A charged bus glides away from the station noiselessly. Electric motors make less sound than diesel or petrol engines, and the noisiest component of the bus – apart from a scripture-quoting man regaling his fellow passengers – is the air-conditioning unit.

The bus takes a short circular route and after about 20 minutes it returns to the transit centre, where it is charged once more.

“Previous electric systems would need an overnight charge,” says Friesema. This was not practical, she adds. “It meant we would be short a bus for an entire day … so electric bus technology wasn’t really realistic for the type of service that we provide. We needed something that could get back into service quickly and work seamlessly for the customer. They don’t want to know that the reason their bus didn’t turn up is because it ran out of juice.”

The project was paid for with stimulus funds provided to states and local governments by the US government following the 2008 financial crisis. With the Federal Transit Administration keen to move public buses to cleaner, lower-emission fuels, money was made available to Foothill Transit and other transport authorities. Foothill Transit received a $20m grant: if the project is deemed a success, an additional nine buses will be ordered.

Proterra originally looked at fuel cell technology before concluding that battery-powered buses would be more economical and practical. The group was founded by Dale Hill eight years ago, after launching a pioneering fleet of alternative-fuel buses in Denver, Colorado. Kleiner Perkins Caufield & Byers has been Proterra’s largest shareholder since 2011, when it invested $30m. The funds came at a critical time for Proterra, which was desperate for capital following a Securities and Exchange Commission investigation into one of its largest shareholders.

GM Ventures, the investment arm of General Motors, invested alongside Kleiner Perkins in Proterra. But with the money came a push for more experienced management: Hill was replaced as chairman by David Lehmann, a former executive with General Electric and Caterpillar, the earthmoving equipment maker.

Marc Gottschalk, Proterra’s chief business development officer, says zero-emission buses can also save money in the long run. “Because of the higher efficiency of the buses we can save [the transit authorities] money they would have spent on fuel costs in a pretty dramatic fashion.”

An all-electric bus would save more than $500,000 in fuel costs over a 12-year period, he says. In the UK and Europe, where petrol prices tend to be higher than in the US, “the saving would probably be 50 per cent more than that”.
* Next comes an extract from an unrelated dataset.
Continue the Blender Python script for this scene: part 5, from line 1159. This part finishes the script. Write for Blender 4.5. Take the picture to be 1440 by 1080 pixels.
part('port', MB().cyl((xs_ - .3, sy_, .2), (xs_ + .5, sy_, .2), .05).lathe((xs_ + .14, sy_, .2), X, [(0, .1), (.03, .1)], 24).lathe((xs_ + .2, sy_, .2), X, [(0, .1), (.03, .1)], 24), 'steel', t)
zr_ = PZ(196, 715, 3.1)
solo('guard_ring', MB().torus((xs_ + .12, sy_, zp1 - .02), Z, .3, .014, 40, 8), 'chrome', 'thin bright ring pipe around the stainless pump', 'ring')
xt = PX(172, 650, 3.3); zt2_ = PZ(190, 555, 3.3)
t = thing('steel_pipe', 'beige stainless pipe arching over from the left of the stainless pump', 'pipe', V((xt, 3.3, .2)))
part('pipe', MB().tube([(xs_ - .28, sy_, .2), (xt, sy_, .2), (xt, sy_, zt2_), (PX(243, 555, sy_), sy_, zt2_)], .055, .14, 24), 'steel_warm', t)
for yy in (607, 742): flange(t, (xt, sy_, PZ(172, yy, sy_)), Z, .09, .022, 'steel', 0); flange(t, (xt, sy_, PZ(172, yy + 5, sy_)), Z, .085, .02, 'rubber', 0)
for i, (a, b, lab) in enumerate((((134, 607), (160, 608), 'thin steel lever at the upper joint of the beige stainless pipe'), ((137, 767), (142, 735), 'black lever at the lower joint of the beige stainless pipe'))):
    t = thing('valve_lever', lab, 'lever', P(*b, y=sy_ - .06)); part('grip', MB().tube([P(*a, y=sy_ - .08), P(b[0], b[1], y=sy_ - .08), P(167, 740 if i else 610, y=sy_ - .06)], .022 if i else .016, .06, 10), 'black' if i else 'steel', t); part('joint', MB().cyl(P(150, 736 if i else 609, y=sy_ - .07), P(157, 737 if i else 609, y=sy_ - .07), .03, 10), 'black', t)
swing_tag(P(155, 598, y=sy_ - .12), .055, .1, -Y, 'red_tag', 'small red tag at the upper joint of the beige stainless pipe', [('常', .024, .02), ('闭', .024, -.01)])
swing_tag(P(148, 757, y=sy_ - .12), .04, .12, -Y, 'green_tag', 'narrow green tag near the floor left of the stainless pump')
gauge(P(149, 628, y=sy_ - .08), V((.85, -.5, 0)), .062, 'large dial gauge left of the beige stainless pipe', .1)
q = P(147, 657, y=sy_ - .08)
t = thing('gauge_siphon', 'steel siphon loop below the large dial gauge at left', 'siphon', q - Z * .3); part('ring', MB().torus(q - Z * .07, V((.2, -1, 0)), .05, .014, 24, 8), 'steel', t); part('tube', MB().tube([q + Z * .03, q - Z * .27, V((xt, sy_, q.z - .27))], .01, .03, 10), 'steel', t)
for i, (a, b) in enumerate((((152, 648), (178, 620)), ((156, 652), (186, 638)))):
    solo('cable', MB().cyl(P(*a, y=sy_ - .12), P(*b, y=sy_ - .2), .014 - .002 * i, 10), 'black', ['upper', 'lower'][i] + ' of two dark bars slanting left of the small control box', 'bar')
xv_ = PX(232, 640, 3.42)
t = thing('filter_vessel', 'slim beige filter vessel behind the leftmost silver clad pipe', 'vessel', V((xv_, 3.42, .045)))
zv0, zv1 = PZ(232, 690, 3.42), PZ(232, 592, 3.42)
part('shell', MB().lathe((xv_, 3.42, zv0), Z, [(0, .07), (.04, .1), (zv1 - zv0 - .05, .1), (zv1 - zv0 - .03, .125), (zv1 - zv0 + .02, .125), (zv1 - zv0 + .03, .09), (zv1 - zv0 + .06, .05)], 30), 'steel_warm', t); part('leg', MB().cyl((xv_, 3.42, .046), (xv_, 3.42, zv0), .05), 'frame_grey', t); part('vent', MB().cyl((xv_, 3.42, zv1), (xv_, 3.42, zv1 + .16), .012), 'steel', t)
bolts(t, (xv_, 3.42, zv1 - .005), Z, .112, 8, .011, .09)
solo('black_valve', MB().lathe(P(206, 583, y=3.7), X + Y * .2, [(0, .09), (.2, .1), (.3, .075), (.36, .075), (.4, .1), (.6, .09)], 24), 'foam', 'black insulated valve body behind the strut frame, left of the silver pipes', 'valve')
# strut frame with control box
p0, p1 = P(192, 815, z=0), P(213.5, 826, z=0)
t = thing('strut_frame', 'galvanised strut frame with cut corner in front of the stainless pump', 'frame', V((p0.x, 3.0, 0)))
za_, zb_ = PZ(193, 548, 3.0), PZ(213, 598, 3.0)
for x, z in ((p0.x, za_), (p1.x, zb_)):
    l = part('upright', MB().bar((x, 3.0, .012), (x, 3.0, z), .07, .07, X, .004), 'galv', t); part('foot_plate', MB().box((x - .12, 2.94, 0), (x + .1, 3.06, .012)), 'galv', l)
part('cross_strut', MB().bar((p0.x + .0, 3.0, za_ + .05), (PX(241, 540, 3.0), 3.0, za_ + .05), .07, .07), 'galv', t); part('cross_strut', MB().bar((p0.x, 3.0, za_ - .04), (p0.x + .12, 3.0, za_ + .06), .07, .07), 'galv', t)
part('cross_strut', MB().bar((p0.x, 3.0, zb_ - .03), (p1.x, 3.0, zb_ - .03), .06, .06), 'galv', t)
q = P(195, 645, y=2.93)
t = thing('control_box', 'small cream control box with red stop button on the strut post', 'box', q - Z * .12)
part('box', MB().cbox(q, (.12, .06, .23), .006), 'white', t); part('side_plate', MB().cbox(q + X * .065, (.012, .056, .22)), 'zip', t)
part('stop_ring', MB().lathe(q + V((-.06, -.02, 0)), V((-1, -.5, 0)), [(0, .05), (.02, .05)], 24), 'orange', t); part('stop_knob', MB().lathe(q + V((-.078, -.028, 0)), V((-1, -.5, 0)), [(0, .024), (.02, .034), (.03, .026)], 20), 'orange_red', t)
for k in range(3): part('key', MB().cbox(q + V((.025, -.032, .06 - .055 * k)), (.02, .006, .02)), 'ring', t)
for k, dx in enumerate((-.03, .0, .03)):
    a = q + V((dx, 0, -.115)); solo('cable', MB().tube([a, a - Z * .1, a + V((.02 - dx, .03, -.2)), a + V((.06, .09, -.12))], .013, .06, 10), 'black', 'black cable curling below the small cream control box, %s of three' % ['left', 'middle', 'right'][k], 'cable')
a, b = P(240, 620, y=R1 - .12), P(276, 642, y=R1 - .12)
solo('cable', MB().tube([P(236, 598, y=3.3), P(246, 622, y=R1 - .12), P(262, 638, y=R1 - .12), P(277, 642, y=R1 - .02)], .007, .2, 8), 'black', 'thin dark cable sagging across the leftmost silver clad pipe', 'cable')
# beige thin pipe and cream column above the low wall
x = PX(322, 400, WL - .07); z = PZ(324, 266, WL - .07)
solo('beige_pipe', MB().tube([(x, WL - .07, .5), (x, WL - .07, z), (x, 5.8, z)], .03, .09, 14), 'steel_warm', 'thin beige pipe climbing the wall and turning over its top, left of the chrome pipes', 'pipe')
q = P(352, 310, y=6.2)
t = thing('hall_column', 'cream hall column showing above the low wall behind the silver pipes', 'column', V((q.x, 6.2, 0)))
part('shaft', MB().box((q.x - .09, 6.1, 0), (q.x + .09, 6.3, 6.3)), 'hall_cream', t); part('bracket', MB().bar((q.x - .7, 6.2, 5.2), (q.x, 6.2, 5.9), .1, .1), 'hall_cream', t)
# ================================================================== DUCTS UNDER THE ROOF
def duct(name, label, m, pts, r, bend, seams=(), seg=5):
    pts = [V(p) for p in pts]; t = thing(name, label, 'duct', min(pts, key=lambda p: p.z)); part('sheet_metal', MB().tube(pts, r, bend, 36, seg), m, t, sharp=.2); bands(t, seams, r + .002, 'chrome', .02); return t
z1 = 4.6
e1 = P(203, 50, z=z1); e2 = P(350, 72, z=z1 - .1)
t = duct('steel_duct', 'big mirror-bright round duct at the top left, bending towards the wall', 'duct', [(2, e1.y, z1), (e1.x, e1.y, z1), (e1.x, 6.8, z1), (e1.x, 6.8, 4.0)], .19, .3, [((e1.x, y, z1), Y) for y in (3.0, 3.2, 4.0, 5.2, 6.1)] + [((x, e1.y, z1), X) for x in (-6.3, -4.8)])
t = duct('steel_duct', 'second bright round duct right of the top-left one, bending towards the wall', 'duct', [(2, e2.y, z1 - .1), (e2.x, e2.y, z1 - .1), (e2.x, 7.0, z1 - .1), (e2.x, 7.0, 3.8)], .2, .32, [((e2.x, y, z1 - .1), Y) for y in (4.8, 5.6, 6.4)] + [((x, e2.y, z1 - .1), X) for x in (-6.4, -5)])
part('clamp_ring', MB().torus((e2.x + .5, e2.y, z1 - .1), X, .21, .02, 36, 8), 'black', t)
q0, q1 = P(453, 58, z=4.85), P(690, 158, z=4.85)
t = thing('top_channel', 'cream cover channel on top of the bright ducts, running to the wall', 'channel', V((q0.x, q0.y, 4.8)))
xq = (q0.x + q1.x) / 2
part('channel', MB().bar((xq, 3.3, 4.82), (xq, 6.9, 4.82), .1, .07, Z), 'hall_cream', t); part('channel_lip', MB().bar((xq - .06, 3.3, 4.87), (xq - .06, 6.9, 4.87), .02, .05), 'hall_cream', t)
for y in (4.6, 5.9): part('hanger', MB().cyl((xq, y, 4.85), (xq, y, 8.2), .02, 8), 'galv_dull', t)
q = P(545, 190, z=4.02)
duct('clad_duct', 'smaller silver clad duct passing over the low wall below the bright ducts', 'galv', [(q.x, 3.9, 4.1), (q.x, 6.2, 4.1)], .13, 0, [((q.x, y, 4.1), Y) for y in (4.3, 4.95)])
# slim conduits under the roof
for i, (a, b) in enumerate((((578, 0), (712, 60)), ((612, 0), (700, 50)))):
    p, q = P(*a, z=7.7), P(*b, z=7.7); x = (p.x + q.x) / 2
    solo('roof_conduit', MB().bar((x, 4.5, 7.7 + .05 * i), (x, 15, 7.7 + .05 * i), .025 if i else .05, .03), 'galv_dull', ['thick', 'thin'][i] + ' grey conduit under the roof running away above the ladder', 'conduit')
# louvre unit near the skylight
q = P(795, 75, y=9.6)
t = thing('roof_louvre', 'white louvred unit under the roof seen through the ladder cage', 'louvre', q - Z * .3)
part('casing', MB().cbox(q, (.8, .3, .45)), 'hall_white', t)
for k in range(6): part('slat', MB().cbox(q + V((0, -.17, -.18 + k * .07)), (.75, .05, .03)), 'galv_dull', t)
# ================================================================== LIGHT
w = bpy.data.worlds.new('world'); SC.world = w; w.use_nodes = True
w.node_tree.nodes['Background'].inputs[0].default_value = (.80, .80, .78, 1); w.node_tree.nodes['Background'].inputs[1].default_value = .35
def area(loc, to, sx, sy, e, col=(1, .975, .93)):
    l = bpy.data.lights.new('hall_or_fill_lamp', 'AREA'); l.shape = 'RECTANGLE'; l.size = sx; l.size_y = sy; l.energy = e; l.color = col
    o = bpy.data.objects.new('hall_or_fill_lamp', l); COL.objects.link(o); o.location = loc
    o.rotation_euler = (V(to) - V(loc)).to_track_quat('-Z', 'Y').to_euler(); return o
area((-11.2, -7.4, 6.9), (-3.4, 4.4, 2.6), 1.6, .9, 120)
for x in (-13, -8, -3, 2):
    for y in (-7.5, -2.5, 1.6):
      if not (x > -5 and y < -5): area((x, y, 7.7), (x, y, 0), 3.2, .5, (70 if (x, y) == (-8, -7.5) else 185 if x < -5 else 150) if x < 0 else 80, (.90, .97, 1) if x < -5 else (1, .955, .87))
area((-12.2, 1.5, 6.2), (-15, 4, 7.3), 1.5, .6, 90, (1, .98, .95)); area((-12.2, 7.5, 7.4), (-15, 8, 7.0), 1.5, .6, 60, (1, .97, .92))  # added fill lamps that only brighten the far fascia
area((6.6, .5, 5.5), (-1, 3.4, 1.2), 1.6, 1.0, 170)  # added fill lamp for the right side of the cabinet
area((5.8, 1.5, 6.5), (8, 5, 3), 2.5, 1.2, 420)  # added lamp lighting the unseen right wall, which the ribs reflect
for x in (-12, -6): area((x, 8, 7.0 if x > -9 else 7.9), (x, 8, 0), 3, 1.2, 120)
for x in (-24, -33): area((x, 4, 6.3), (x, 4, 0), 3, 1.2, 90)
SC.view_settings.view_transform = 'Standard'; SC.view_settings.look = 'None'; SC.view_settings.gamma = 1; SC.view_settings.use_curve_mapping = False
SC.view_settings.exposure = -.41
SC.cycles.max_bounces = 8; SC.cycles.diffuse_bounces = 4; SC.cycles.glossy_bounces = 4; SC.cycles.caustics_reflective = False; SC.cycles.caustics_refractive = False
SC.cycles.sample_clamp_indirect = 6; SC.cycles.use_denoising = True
There is the matter of paying for electricity. There is also an environmental cost: as more people switch to electric vehicles, power stations will have to produce more power. Friesema says Foothill Transit is offsetting its electricity consumption by buying renewable energy credits that promote cleaner energy. California is also aggressively moving towards renewable energy.

With electric buses offering big savings on fuel – and federal grants available – it is little wonder that cash-strapped transit authorities are interested. But the nascent technology continues to be expensive for now.

“On the capital cost side, what we’re seeing is more economies of scale being driven by the auto industry,” says Gottschalk. Carmakers are already selling electric cars, which is driving down the price of components and related parts. “When we first put a price on a [bus charging station] the price was $1m. But it has fallen now to about half that, and is coming down all the time.”

In Pomona, the project has worked well. “We feel that the number one way we can clean up the air is by getting people to [use] public transport instead of their car,” says Friesema.